Volume energy is given as ${{E}_{V}}\propto V$ and $v\propto {{R}^{2}}$
Where $R={{R}_{0}}{{A}^{\dfrac{1}{3}}}$
${{E}_{V}}\propto A$
${{E}_{V}}={{a}_{v}}A$
The second term is the surface energy term: in volume term the interior nucleons are attracted equally from all sides but the nucleons which are on the surface of nucleus interact only with nucleus on one particular side this correction are mode in surface energy term.so surface term is a correction term
Surface energy term ${{E}_{S}}\propto S$ where S is proportional to square of radius $({{R}^{2}})$
$R\propto {{A}^{\dfrac{1}{3}}}$
${{E}_{S}}=-{{a}_{s}}{{A}^{\dfrac{2}{3}}}$
Coulomb energy is the third term
Protons coulombic interaction destabilizes the nucleus. Protons are replied by the other (Z-1) protons so there are $\dfrac{Z(Z-1)}{2}$ repelling pairs of protons.
Coulombic potential energy is inversely proportional to $R\propto {{A}^{\dfrac{1}{3}}}$
$\therefore {{E}_{C}}\propto \dfrac{Z(Z-1)}{{{A}^{\dfrac{1}{3}}}}$
${{E}_{C}}=-{{a}_{c}}\dfrac{Z(Z-1)}{{{A}^{\dfrac{1}{3}}}}$
Asymmetry term is the fourth term
When Z=N maximum stability is obtained and symmetry energy is directly proportional to excess neutron and the fraction of nuclear volume.
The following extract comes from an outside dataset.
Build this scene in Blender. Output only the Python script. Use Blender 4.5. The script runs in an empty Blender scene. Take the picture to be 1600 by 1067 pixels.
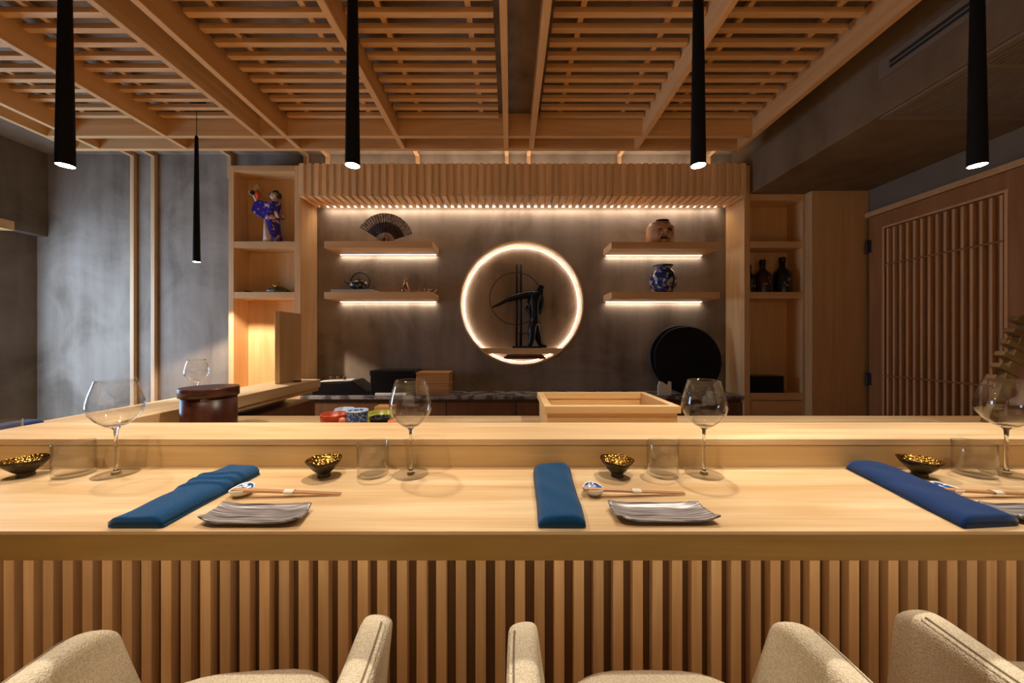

$\begin{aligned} & {{E}_{A}}\propto (N-Z) \\\ & {{E}_{A}}\propto \dfrac{N-Z}{A} \\\ \end{aligned}$
Symmetry term can be written as
${{E}_{A}}=-{{a}_{a}}\dfrac{{{(A-2Z)}^{2}}}{A}$
Where N-Z=A-2Z
Pairing energy among the nucleus is the fifth term
Mass of atomic nucleus is estimated as follows
$m=Z{{m}_{p}}+N{{m}_{n}}-\dfrac{{{E}_{B}}}{{{C}^{2}}}$

Note:
Students atomic number is also called as proton number and mass number (A) of an atom is the addition of atomic number (Z) and number of neutrons (N).Atomic number is equal to number of electrons in uncharged atoms. Liquid drop model predicts a rough binding energy due to spherical shape of nuclei.